-- Start Provided information --

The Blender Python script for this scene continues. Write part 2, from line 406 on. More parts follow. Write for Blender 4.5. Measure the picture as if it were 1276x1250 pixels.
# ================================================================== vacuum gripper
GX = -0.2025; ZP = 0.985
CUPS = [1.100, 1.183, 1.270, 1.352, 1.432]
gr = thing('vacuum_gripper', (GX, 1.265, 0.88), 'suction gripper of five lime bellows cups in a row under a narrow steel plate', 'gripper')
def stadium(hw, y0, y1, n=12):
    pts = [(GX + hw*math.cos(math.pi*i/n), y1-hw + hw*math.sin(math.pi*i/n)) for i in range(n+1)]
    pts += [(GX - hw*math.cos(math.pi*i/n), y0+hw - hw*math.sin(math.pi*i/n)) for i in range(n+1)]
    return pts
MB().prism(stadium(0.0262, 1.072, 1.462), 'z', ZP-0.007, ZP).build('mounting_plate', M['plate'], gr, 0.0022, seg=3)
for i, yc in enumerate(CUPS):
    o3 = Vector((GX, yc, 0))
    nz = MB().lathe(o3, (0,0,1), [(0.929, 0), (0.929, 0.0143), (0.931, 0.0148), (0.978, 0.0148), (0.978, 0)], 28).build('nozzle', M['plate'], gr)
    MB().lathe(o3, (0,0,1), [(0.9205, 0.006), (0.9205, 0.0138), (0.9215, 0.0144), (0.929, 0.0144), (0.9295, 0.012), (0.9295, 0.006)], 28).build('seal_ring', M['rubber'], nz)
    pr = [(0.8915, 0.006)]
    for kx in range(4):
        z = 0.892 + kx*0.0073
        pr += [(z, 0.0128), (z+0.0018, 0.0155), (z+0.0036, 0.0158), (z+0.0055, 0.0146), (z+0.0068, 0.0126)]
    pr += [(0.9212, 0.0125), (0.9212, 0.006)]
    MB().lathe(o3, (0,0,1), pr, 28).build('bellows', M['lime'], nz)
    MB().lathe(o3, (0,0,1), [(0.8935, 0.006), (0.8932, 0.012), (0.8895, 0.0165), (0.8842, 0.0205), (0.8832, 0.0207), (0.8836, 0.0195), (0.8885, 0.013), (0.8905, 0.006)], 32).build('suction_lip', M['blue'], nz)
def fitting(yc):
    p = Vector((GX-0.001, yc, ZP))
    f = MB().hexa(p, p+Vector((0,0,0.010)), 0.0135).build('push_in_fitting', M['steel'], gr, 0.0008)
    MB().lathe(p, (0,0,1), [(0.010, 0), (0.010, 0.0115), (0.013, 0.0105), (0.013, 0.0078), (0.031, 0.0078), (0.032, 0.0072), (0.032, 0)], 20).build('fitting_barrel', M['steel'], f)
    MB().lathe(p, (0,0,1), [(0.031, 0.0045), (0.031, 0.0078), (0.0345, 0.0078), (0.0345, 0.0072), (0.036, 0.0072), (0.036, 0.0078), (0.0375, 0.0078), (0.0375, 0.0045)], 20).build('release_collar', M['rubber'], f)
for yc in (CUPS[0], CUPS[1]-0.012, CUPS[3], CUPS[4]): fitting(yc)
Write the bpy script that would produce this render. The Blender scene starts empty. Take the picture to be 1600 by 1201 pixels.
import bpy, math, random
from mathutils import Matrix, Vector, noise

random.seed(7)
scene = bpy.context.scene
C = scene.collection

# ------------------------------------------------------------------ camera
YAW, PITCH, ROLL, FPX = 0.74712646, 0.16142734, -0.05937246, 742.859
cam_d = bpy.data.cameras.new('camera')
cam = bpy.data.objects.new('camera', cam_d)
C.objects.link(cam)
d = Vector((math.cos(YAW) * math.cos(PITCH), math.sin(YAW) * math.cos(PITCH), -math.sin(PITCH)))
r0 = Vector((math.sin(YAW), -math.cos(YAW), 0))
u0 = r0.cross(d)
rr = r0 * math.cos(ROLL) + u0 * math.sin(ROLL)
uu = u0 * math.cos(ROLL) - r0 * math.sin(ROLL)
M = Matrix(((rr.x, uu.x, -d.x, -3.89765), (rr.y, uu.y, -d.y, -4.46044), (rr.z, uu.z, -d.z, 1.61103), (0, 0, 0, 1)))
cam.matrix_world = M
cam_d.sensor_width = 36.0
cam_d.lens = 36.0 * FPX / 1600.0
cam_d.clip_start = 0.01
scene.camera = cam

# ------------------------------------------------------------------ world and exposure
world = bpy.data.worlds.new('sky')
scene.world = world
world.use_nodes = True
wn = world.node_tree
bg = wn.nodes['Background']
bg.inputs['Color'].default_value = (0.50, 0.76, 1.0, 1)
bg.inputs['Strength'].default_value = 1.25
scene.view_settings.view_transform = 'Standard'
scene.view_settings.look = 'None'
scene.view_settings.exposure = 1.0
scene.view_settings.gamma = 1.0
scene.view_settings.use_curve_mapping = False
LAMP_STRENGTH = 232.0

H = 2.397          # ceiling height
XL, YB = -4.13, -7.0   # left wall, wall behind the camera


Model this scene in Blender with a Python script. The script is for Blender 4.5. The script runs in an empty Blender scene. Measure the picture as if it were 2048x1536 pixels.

-- End Provided information --

What needs to be done:
Write the entire listing out again, word for word.

The output:
The Blender Python script for this scene continues. Write part 2, from line 406 on. More parts follow. Write for Blender 4.5. Measure the picture as if it were 1276x1250 pixels.
# ================================================================== vacuum gripper
GX = -0.2025; ZP = 0.985
CUPS = [1.100, 1.183, 1.270, 1.352, 1.432]
gr = thing('vacuum_gripper', (GX, 1.265, 0.88), 'suction gripper of five lime bellows cups in a row under a narrow steel plate', 'gripper')
def stadium(hw, y0, y1, n=12):
    pts = [(GX + hw*math.cos(math.pi*i/n), y1-hw + hw*math.sin(math.pi*i/n)) for i in range(n+1)]
    pts += [(GX - hw*math.cos(math.pi*i/n), y0+hw - hw*math.sin(math.pi*i/n)) for i in range(n+1)]
    return pts
MB().prism(stadium(0.0262, 1.072, 1.462), 'z', ZP-0.007, ZP).build('mounting_plate', M['plate'], gr, 0.0022, seg=3)
for i, yc in enumerate(CUPS):
    o3 = Vector((GX, yc, 0))
    nz = MB().lathe(o3, (0,0,1), [(0.929, 0), (0.929, 0.0143), (0.931, 0.0148), (0.978, 0.0148), (0.978, 0)], 28).build('nozzle', M['plate'], gr)
    MB().lathe(o3, (0,0,1), [(0.9205, 0.006), (0.9205, 0.0138), (0.9215, 0.0144), (0.929, 0.0144), (0.9295, 0.012), (0.9295, 0.006)], 28).build('seal_ring', M['rubber'], nz)
    pr = [(0.8915, 0.006)]
    for kx in range(4):
        z = 0.892 + kx*0.0073
        pr += [(z, 0.0128), (z+0.0018, 0.0155), (z+0.0036, 0.0158), (z+0.0055, 0.0146), (z+0.0068, 0.0126)]
    pr += [(0.9212, 0.0125), (0.9212, 0.006)]
    MB().lathe(o3, (0,0,1), pr, 28).build('bellows', M['lime'], nz)
    MB().lathe(o3, (0,0,1), [(0.8935, 0.006), (0.8932, 0.012), (0.8895, 0.0165), (0.8842, 0.0205), (0.8832, 0.0207), (0.8836, 0.0195), (0.8885, 0.013), (0.8905, 0.006)], 32).build('suction_lip', M['blue'], nz)
def fitting(yc):
    p = Vector((GX-0.001, yc, ZP))
    f = MB().hexa(p, p+Vector((0,0,0.010)), 0.0135).build('push_in_fitting', M['steel'], gr, 0.0008)
    MB().lathe(p, (0,0,1), [(0.010, 0), (0.010, 0.0115), (0.013, 0.0105), (0.013, 0.0078), (0.031, 0.0078), (0.032, 0.0072), (0.032, 0)], 20).build('fitting_barrel', M['steel'], f)
    MB().lathe(p, (0,0,1), [(0.031, 0.0045), (0.031, 0.0078), (0.0345, 0.0078), (0.0345, 0.0072), (0.036, 0.0072), (0.036, 0.0078), (0.0375, 0.0078), (0.0375, 0.0045)], 20).build('release_collar', M['rubber'], f)
for yc in (CUPS[0], CUPS[1]-0.012, CUPS[3], CUPS[4]): fitting(yc)
Write the bpy script that would produce this render. The Blender scene starts empty. Take the picture to be 1600 by 1201 pixels.
import bpy, math, random
from mathutils import Matrix, Vector, noise

random.seed(7)
scene = bpy.context.scene
C = scene.collection

# ------------------------------------------------------------------ camera
YAW, PITCH, ROLL, FPX = 0.74712646, 0.16142734, -0.05937246, 742.859
cam_d = bpy.data.cameras.new('camera')
cam = bpy.data.objects.new('camera', cam_d)
C.objects.link(cam)
d = Vector((math.cos(YAW) * math.cos(PITCH), math.sin(YAW) * math.cos(PITCH), -math.sin(PITCH)))
r0 = Vector((math.sin(YAW), -math.cos(YAW), 0))
u0 = r0.cross(d)
rr = r0 * math.cos(ROLL) + u0 * math.sin(ROLL)
uu = u0 * math.cos(ROLL) - r0 * math.sin(ROLL)
M = Matrix(((rr.x, uu.x, -d.x, -3.89765), (rr.y, uu.y, -d.y, -4.46044), (rr.z, uu.z, -d.z, 1.61103), (0, 0, 0, 1)))
cam.matrix_world = M
cam_d.sensor_width = 36.0
cam_d.lens = 36.0 * FPX / 1600.0
cam_d.clip_start = 0.01
scene.camera = cam

# ------------------------------------------------------------------ world and exposure
world = bpy.data.worlds.new('sky')
scene.world = world
world.use_nodes = True
wn = world.node_tree
bg = wn.nodes['Background']
bg.inputs['Color'].default_value = (0.50, 0.76, 1.0, 1)
bg.inputs['Strength'].default_value = 1.25
scene.view_settings.view_transform = 'Standard'
scene.view_settings.look = 'None'
scene.view_settings.exposure = 1.0
scene.view_settings.gamma = 1.0
scene.view_settings.use_curve_mapping = False
LAMP_STRENGTH = 232.0

H = 2.397          # ceiling height
XL, YB = -4.13, -7.0   # left wall, wall behind the camera


Model this scene in Blender with a Python script. The script is for Blender 4.5. The script runs in an empty Blender scene. Measure the picture as if it were 2048x1536 pixels.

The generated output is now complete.